Shouldn’t happen when you use openHABian properly.

It sounds like you are somehow on the testing version of Debian which is not supported so the warning is correct. If everything is working you can probably live with the warning but realize we are limited in how well we can support you.

Or you’ll need to start over and this time choose Temeruin.

I’m now using Temurin (again). Everything’s “official.” How can I fix this?

For a safe solution, you need to reinstall from scratch.
You don’t know what caused this mess-up, and you don’t know what else (undiscovered) is messed up in your OS, too.

I’m not sure what the connection is between installing openJDK and the OS release; I’ll have to look into that.

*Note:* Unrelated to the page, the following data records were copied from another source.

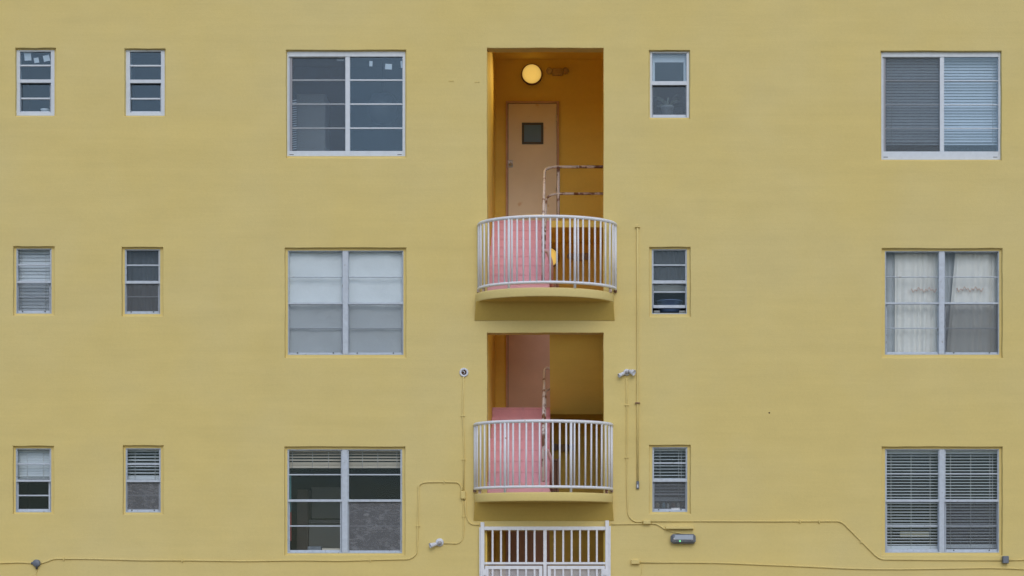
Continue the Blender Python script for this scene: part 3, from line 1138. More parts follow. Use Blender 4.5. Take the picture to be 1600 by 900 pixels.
def curtain(xs_top, xs_bot, y0, y1, label, folds, d=0.20, trim_y=None, ph=0.0, m='curtain', grp='curtains in the wide old window'):
    """a hanging curtain with folds; its two side edges given at top and bottom"""
    nx, nz = folds * 8, 12
    vs, fs = [], []
    rr = random.Random(int(xs_top[0]))
    amp = [rr.uniform(0.6, 1.3) for _ in range(folds + 2)]
    for s_ in (0, 1):
        for j in range(nz + 1):
            v = j / nz
            for i in range(nx + 1):
                u = i / nx
                px = (xs_top[0] * (1 - v) + xs_bot[0] * v) * (1 - u) + (xs_top[1] * (1 - v) + xs_bot[1] * v) * u
                py = y0 + (y1 - y0) * v
                f = u * folds + 0.25 * math.sin(u * 9 + ph) + 0.15 * v * math.sin(u * 5)
                am = amp[int(min(max(f, 0), folds))] * (0.010 + 0.008 * v)
                p = U(px, py, d)
                vs.append((p.x, d + am * math.sin(f * 2 * math.pi + ph) + 0.0015 * s_, p.z))
    k = (nx + 1) * (nz + 1)
    for j in range(nz):
        for i in range(nx):
            q = j * (nx + 1) + i
            fs.append((q, q + nx + 1, q + nx + 2, q + 1))
            fs.append((k + q, k + q + 1, k + q + nx + 2, k + q + nx + 1))
    b_ = MB()
    b_.add(vs, fs, 0, True)
    c_ = tag(b_.build('curtain', M[m], None, fix=False), label, 'curtain', grp)
    if trim_y:
        t = MB()
        pts = []
        x0, x1 = trim_y[0], trim_y[1]
        n = 14
        for i in range(n + 1):
            px = x0 + (x1 - x0) * i / n
            py = trim_y[2] + (3.0 if i % 2 else -1.0) + 2.0 * math.sin(i * 1.1)
            p = U(px, py, d - 0.04)
            pts.append((p.x, d - 0.042 + 0.005 * math.sin(i * 2.2), p.z))
        t.tube(pts, 0.009, 6)
        t.build('trim', M['trim'], c_)
    return c_


curtain((1398, 1450), (1398, 1446), 393.5, 552.5, 'straight white curtain with a peach trim filling the left half of the curtained window', 5, trim_y=(1424, 1463, 452))
curtain((1446, 1468), (1441, 1470), 393.5, 552.5, 'narrow white curtain hanging against the mullion of the curtained window', 2, ph=1.2, d=0.225)
curtain((1383.5, 1401), (1383.5, 1400), 393.5, 552.5, 'narrow greyish curtain at the left edge of the curtained window', 2, ph=0.6, d=0.235, m='sheer')
curtain((1493, 1546), (1479, 1545), 393.5, 552.5, 'slanting white curtain with a peach trim behind the grey right half of the curtained window', 5, trim_y=(1495, 1536, 451), ph=0.4)
curtain((1541, 1561), (1540, 1561), 393.5, 552.5, 'narrow white curtain at the right edge of the curtained window', 2, ph=2.0, d=0.225)
curtain((1384, 1467), (1384, 1467), 393.5, 553, 'thin grey sheer curtain behind the white ones left of the mullion', 7, d=0.27, m='sheer')
curtain((1476.5, 1560), (1476.5, 1560), 393.5, 553, 'thin grey sheer curtain showing as a dark wedge right of the mullion', 7, d=0.27, m='sheer')

curtain((196, 249.5), (196, 249.5), 391, 489, 'dim grey drape filling the small window with grey screens', 6, d=0.25, m='drape', grp='dim drapes in small windows')
curtain((1019.5, 1072.5), (1019.5, 1072.5), 390, 444, 'short dim grey drape above the raised sash', 6, d=0.25, m='drape', grp='dim drapes in small windows')


def sheet_box(name, x0, x1, y0, y1, d, depth, m, label, cat, group=None, bev=0.006):
    a, c = U(x0, y1, d), U(x1, y0, d)
    b_ = MB()
    b_.bevbox(a.x, c.x, d, d + depth, a.z, c.z, min(bev, abs(c.x - a.x) / 4, abs(c.z - a.z) / 4))
    return tag(b_.build(name, m, None), label, cat, group)


def sill(x0, x1, y, name='inner_sill'):
    a, c = U(x0, y, 0.14), U(x1, y, 0.14)
    MB().box(a.x, c.x, 0.14, 0.42, a.z - 0.03, a.z).build(name, M['room'], bld)


# top left corner window: a white bowl on its sill
sill(26, 85, 176.5)
p = U(70.5, 176.5, 0.22)
bw = MB()
bw.lathe([(0.03, 0), (0.055, 0.02), (0.066, 0.05), (0.060, 0.05), (0.05, 0.022), (0, 0.012)], p, (0, 0, 1), 16)
tag(bw.build('bowl', M['paper'], None), 'white bowl on the sill of the small corner window', 'bowl')

# potted plant behind the small window right of the stairwell
sill(1016, 1077, 180.4)
p = U(1043, 180.4, 0.27)
pl = thing('potted_plant', p, 'pale spiky plant in a pot behind the small window right of the stairwell', 'plant')
MB().lathe([(0.0, 0), (0.07, 0), (0.092, 0.10), (0.096, 0.10), (0.096, 0.125), (0.085, 0.125), (0.08, 0.11), (0, 0.108)], p, (0, 0, 1), 16).build('pot', M['pot'], pl)
rr = random.Random(3)
for i in range(13):
    an = i * 2.4 + rr.uniform(-0.3, 0.3)
    ln = rr.uniform(0.15, 0.26)
    up_ = rr.uniform(0.2, 1.1)
    o0 = p + Vector((0, 0, 0.10))
    dr = Vector((math.cos(an), math.sin(an) * 0.45, 0))
    sd_ = Vector((-dr.y, dr.x, 0)).normalized() * 0.013 + Vector((0, 0, 0.010))
    ax = [o0, o0 + dr * ln * 0.4 + Vector((0, 0, ln * up_ * 0.62)), o0 + dr * ln * 0.78 + Vector((0, 0, ln * up_ * 0.85)), o0 + dr * ln + Vector((0, 0, ln * up_ * 0.8))]
    wd_ = [0.5, 1.0, 0.8, 0.06]
    lf = MB()
    vs = []
    for q, k in zip(ax, wd_):
        vs += [q - sd_ * k, q + Vector((0, 0.004, 0.004)) * k, q + sd_ * k]
    fs = []
    for j in range(3):
        fs += [(j * 3, j * 3 + 1, j * 3 + 4, j * 3 + 3), (j * 3 + 1, j * 3 + 2, j * 3 + 5, j * 3 + 4)]
    lf.add(vs, fs, 0, True)
    lf.build('leaf', M['leaf'], pl, fix=False)
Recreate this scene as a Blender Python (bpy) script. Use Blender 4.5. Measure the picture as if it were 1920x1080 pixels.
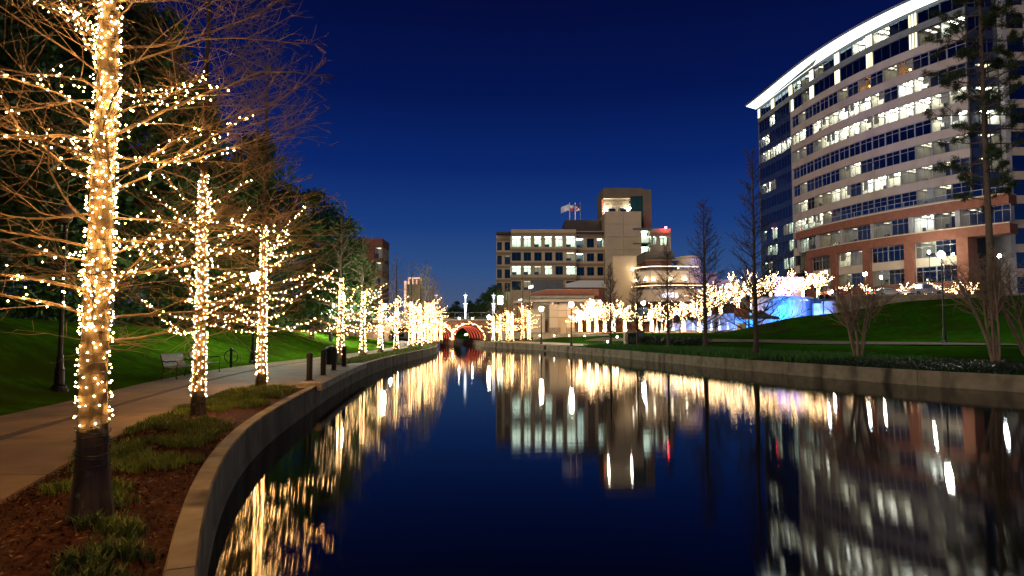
import bpy, math, random
import numpy as np
from math import sin, cos, pi, radians, sqrt, atan2
from mathutils import Vector, Matrix, noise

S = bpy.context.scene
for o in list(bpy.data.objects):
    bpy.data.objects.remove(o)
COL = S.collection

# ------------------------------------------------------------------ camera, sky, exposure
F = 1280.0                      # focal length in pixels of the 1920 px wide frame
TILT = math.atan(75.0 / F)
EYE = 2.5                       # camera height above the water (water is z = 0)
cam_d = bpy.data.cameras.new('camera')
cam_d.sensor_width = 36.0
cam_d.lens = 24.0
cam_d.clip_start = 0.1
cam_d.clip_end = 6000.0
cam = bpy.data.objects.new('camera', cam_d)
cam.location = (0, 0, EYE)
cam.rotation_euler = (pi / 2 + TILT, 0, 0)
COL.objects.link(cam)
S.camera = cam

world = bpy.data.worlds.new('World')
S.world = world
world.use_nodes = True
wn = world.node_tree.nodes
wl = world.node_tree.links
wn.clear()
w_out = wn.new('ShaderNodeOutputWorld')
w_bg = wn.new('ShaderNodeBackground')
w_tc = wn.new('ShaderNodeTexCoord')
w_sep = wn.new('ShaderNodeSeparateXYZ')
w_rmp = wn.new('ShaderNodeValToRGB')
wl.new(w_tc.outputs['Generated'], w_sep.inputs[0])
wl.new(w_sep.outputs['Z'], w_rmp.inputs[0])
wl.new(w_rmp.outputs[0], w_bg.inputs[0])
wl.new(w_bg.outputs[0], w_out.inputs[0])
w_bg.inputs[1].default_value = 1.0
SKY = [(-0.02, (0.060, 0.056, 0.085)), (0.012, (0.075, 0.074, 0.118)), (0.035, (0.062, 0.094, 0.19)),
       (0.085, (0.028, 0.078, 0.225)), (0.15, (0.010, 0.044, 0.200)), (0.23, (0.0032, 0.0200, 0.145)),
       (0.33, (0.0014, 0.0075, 0.076)), (0.46, (0.0012, 0.0034, 0.038)), (1.0, (0.001, 0.0022, 0.02))]
els = w_rmp.color_ramp.elements
while len(els) < len(SKY):
    els.new(0.5)
for e, (p, c) in zip(els, SKY):
    e.position = max(0.0, p)
    e.color = (c[0], c[1], c[2], 1)

# the glow of the town behind the camera: a weak, very soft, warm directional light
sun_d = bpy.data.lights.new('sun', 'SUN')
sun_d.energy = 1.15
sun_d.angle = radians(45)
sun_d.color = (1.0, 0.79, 0.60)
sun = bpy.data.objects.new('sun', sun_d)
SUN_DIR = Vector((0.70, 0.64, -0.34)).normalized()
sun.rotation_euler = SUN_DIR.to_track_quat('-Z', 'Y').to_euler()
COL.objects.link(sun)

S.view_settings.view_transform = 'Standard'
S.view_settings.look = 'None'
S.view_settings.gamma = 1.0
S.view_settings.use_curve_mapping = False
S.view_settings.exposure = 0.0
cy = S.cycles
cy.use_denoising = True
cy.max_bounces = 6
cy.diffuse_bounces = 3
cy.glossy_bounces = 3
cy.transmission_bounces = 3
cy.transparent_max_bounces = 12
cy.sample_clamp_indirect = 4.0
cy.sample_clamp_direct = 0.0
cy.caustics_reflective = False
cy.caustics_refractive = False
cy.use_light_tree = True

# ------------------------------------------------------------------ pixel -> place helpers (survey of the photograph)
def W(px, py, Y):
    x = (px - 960) / F
    y = (540 - py) / F
    d = (x, cos(TILT) - y * sin(TILT), sin(TILT) + y * cos(TILT))
    k = Y / d[1]
    return Vector((d[0] * k, Y, EYE + d[2] * k))

def G(px, py, z):
    x = (px - 960) / F
    y = (540 - py) / F
    d = (x, cos(TILT) - y * sin(TILT), sin(TILT) + y * cos(TILT))
    k = (z - EYE) / d[2]
    return Vector((d[0] * k, d[1] * k, z))

def XP(px, Y):
    return W(px, 615, Y).x

def ZP(py, Y):
    return W(960, py, Y).z

# ------------------------------------------------------------------ mesh builder
class MB:
    def __init__(s):
        s.V = []; s.Fs = []; s.M = []; s.n = 0
    def add(s, V, Fc, mi=0):
        V = np.asarray(V, dtype=np.float64).reshape(-1, 3)
        if isinstance(Fc, np.ndarray):
            s.Fs.append((Fc.reshape(-1), np.full(len(Fc), Fc.shape[1], dtype=np.int32), s.n))
            s.M.append(np.full(len(Fc), mi, dtype=np.int32))
        else:
            s.Fs.append((np.array([i for f in Fc for i in f], dtype=np.int64), np.array([len(f) for f in Fc], dtype=np.int32), s.n))
            s.M.append(np.full(len(Fc), mi, dtype=np.int32))
        s.V.append(V)
        s.n += len(V)
        return s
    BF = [(0, 3, 2, 1), (4, 5, 6, 7), (0, 1, 5, 4), (1, 2, 6, 5), (2, 3, 7, 6), (3, 0, 4, 7)]
    def box(s, x0, x1, y0, y1, z0, z1, mi=0):
        return s.add([(x0, y0, z0), (x1, y0, z0), (x1, y1, z0), (x0, y1, z0), (x0, y0, z1), (x1, y0, z1), (x1, y1, z1), (x0, y1, z1)], s.BF, mi)
    def hexa(s, p, mi=0):          # 8 corners: bottom ring then top ring
        return s.add(p, s.BF, mi)
    def obox(s, c, size, ang=0.0, mi=0):
        a, b, h = size[0] / 2, size[1] / 2, size[2] / 2
        ca, sa = cos(ang), sin(ang)
        P = []
        for z in (-h, h):
            for (x, y) in ((-a, -b), (a, -b), (a, b), (-a, b)):
                P.append((c[0] + x * ca - y * sa, c[1] + x * sa + y * ca, c[2] + z))
        return s.add(P, s.BF, mi)
    def cbox(s, x0, x1, y0, y1, z0, z1, b=0.02, mi=0):   # box with bevelled top edges
        P = [(x0, y0, z0), (x1, y0, z0), (x1, y1, z0), (x0, y1, z0), (x0, y0, z1 - b), (x1, y0, z1 - b), (x1, y1, z1 - b), (x0, y1, z1 - b),
             (x0 + b, y0 + b, z1), (x1 - b, y0 + b, z1), (x1 - b, y1 - b, z1), (x0 + b, y1 - b, z1)]
        Fc = [(0, 3, 2, 1), (0, 1, 5, 4), (1, 2, 6, 5), (2, 3, 7, 6), (3, 0, 4, 7), (4, 5, 9, 8), (5, 6, 10, 9), (6, 7, 11, 10), (7, 4, 8, 11), (8, 9, 10, 11)]
        return s.add(P, Fc, mi)
    def quad(s, a, b, c, d, mi=0):
        return s.add([a, b, c, d], [(0, 1, 2, 3)], mi)
    def prism(s, poly, z0, z1, mi=0):
        n = len(poly)
        V = [(x, y, z0) for x, y in poly] + [(x, y, z1) for x, y in poly]
        Fc = [tuple(range(n - 1, -1, -1)), tuple(range(n, 2 * n))] + [(i, (i + 1) % n, n + (i + 1) % n, n + i) for i in range(n)]
        return s.add(V, Fc, mi)
    def extr(s, prof, y0, y1, mi=0):   # profile in x,z pushed along y
        n = len(prof)
        V = [(x, y0, z) for x, z in prof] + [(x, y1, z) for x, z in prof]
        Fc = [tuple(range(n)), tuple(range(2 * n - 1, n - 1, -1))] + [(i, n + i, n + (i + 1) % n, (i + 1) % n) for i in range(n)]
        return s.add(V, Fc, mi)
    def lathe(s, prof, c=(0, 0, 0), k=12, mi=0, cap=True):
        V = []; Fc = []
        for (r, z) in prof:
            for i in range(k):
                a = 2 * pi * i / k
                V.append((c[0] + r * cos(a), c[1] + r * sin(a), c[2] + z))
        for j in range(len(prof) - 1):
            for i in range(k):
                Fc.append((j * k + i, j * k + (i + 1) % k, (j + 1) * k + (i + 1) % k, (j + 1) * k + i))
        if cap:
            Fc.append(tuple(range(k - 1, -1, -1)))
            Fc.append(tuple(range((len(prof) - 1) * k, len(prof) * k)))
        return s.add(V, Fc, mi)
    def grid(s, P, mi=0):            # P: (a, b, 3)
        a, b = P.shape[:2]
        idx = np.arange(a * b).reshape(a, b)
        Fc = np.stack([idx[:-1, :-1], idx[1:, :-1], idx[1:, 1:], idx[:-1, 1:]], -1).reshape(-1, 4)
        return s.add(P.reshape(-1, 3), Fc, mi)
    def tubes(s, P, R, k=4, mi=0):   # P: (N, n, 3), R: (N, n)
        P = np.asarray(P, dtype=float); R = np.asarray(R, dtype=float)
        N, n = P.shape[:2]
        if N == 0:
            return s
        T = np.empty_like(P)
        T[:, 1:-1] = P[:, 2:] - P[:, :-2]
        T[:, 0] = P[:, 1] - P[:, 0]
        T[:, -1] = P[:, -1] - P[:, -2]
        T /= np.linalg.norm(T, axis=2, keepdims=True) + 1e-9
        mean = P[:, -1] - P[:, 0]
        ref = np.where(np.abs(mean[:, 2:3]) > 0.8 * np.linalg.norm(mean, axis=1, keepdims=True), np.array([[1.0, 0, 0]]), np.array([[0, 0, 1.0]]))
        U = np.cross(T, ref[:, None, :]); U /= np.linalg.norm(U, axis=2, keepdims=True) + 1e-9
        Vv = np.cross(T, U)
        a = np.arange(k) * 2 * pi / k
        ring = P[:, :, None, :] + R[:, :, None, None] * (U[:, :, None, :] * np.cos(a)[None, None, :, None] + Vv[:, :, None, :] * np.sin(a)[None, None, :, None])
        base = np.arange(N * n * k).reshape(N, n, k)
        nx = np.roll(base, -1, axis=2)
        Fc = np.stack([base[:, :-1], nx[:, :-1], nx[:, 1:], base[:, 1:]], -1).reshape(-1, 4)
        s.add(ring.reshape(-1, 3), Fc, mi)
        for j in (0, n - 1):
            if k >= 5:
                cp = base[:, j]
                s.Fs.append((cp.reshape(-1), np.full(N, k, dtype=np.int32), s.n - N * n * k)); s.M.append(np.full(N, mi, dtype=np.int32))
        return s
    def tube(s, pts, r, k=6, mi=0):
        P = np.array([[tuple(p) for p in pts]])
        R = np.array([[r] * len(pts)]) if not hasattr(r, '__len__') else np.array([list(r)])
        return s.tubes(P, R, k, mi)
    def balls(s, C, r, kind='ico', mi=0):
        C = np.asarray(C, dtype=float).reshape(-1, 3)
        BV, BFc = ICO if kind == 'ico' else OCT
        r = np.broadcast_to(np.asarray(r, dtype=float), (len(C),))
        V = C[:, None, :] + BV[None] * r[:, None, None]
        Fc = (np.arange(len(C)) * len(BV))[:, None, None] + BFc[None]
        return s.add(V.reshape(-1, 3), Fc.reshape(-1, 3), mi)
    def mesh(s, name, mats, origin=(0, 0, 0), smooth=False):
        me = bpy.data.meshes.new(name)
        V = np.concatenate(s.V) - np.array(origin)[None]
        L = np.concatenate([f + o for f, _, o in s.Fs]).astype(np.int32)
        cnt = np.concatenate([c for _, c, _ in s.Fs]).astype(np.int32)
        st = np.concatenate([[0], np.cumsum(cnt)[:-1]]).astype(np.int32)
        me.vertices.add(len(V)); me.vertices.foreach_set('co', V.astype(np.float32).ravel())
        me.loops.add(len(L)); me.loops.foreach_set('vertex_index', L)
        me.polygons.add(len(cnt)); me.polygons.foreach_set('loop_start', st)
        mi = np.concatenate(s.M).astype(np.int32)
        if not isinstance(mats, (list, tuple)):
            mats = [mats]
        for m in mats:
            me.materials.append(m)
        me.polygons.foreach_set('material_index', np.minimum(mi, len(mats) - 1))
        me.polygons.foreach_set('use_smooth', np.full(len(cnt), bool(smooth)))
        me.update(calc_edges=True)
        me.validate()
        return me
    def build(s, name, mats, parent=None, origin=None, smooth=False):
        if origin is None:
            origin = tuple(parent_origin(parent)) if parent else (0, 0, 0)
        o = bpy.data.objects.new(name, s.mesh(name, mats, origin, smooth))
        if parent:
            o.parent = parent
        else:
            o.location = origin
        COL.objects.link(o)
        return o

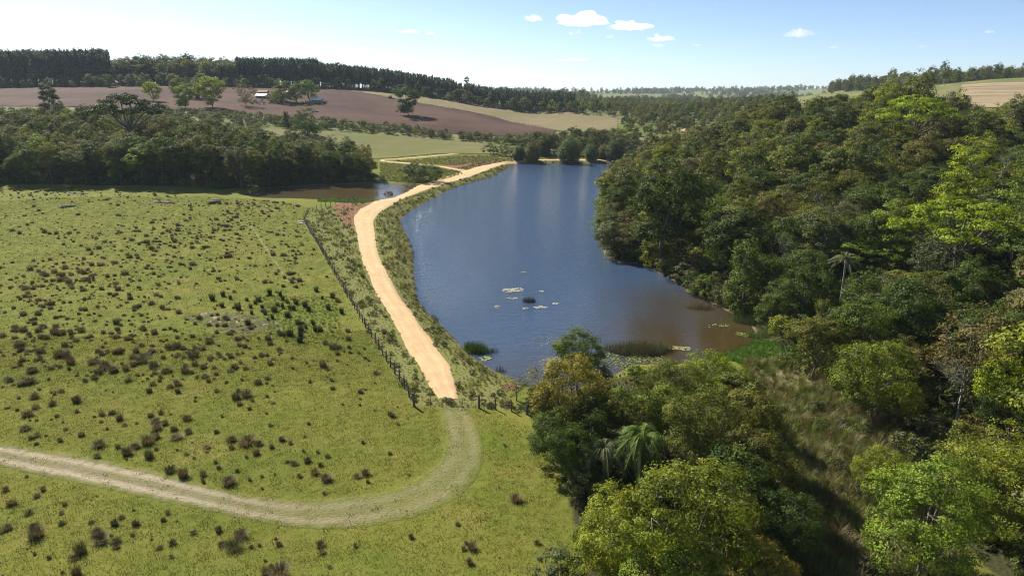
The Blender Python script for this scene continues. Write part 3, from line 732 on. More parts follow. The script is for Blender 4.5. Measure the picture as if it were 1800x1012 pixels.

I took another look. The stable branch of Debian 12 / Bookworm / Raspberry Pi OS apparently (unfortunately) doesn’t include version 21 of openJDK. (It would certainly be technically feasible to replicate this.) Therefore, the openHABian script (logically) imports the unstable branch when installing openJDK. This then leads to the “forky/sid” situation.

I hadn’t anticipated the consequences. I naively assumed that you could simply uninstall unsupported Java. Not a big deal, I’ll repeat the installation.

Installing the unstable openjdk pk should not change the whole system’s distro status, that’s what’s broken. Thing is, we as openHABian maintainers cannot validate that, and it can change at any time.
That’s why there is that warning in the openHABian menu not to use it.

I can confirm that it is not necessary to install OH 4.3 on a new Raspberry Pi 5 before upgrading. I just did the following steps and all worked like a charm:

  • Put all things as “disabled” on the RPI 3
  • Make a backup of the configuration: openhab-cli backup
  • Install OH 5.0 on a new Raspberry PI 5 with openhabian OS on a new SD card
  • Boot up Openhab 5 and let Openhabian finish all the first boot steps (takes several minutes, monitor the screen) - at the end, the Rpi reboots.
  • Copy the backup file in the backup folder /var/lib/openhab/backups/
  • Restore the backup from the openhabian-config tool
  • (Connects you USB sticks such as Zwave, Zigbee, etc.)
  • Re-enable the things and check that all is fine with each binding

In case of failure with the new RPi 5 with a new sd card, keeping the RPi 3 with the old sd card is a safe option, as it can be relaunched in few minutes.

FWIW you can also have openHABian auto-import your saved old config, see initialconfig option.

And have a look at the SD mirroring feature.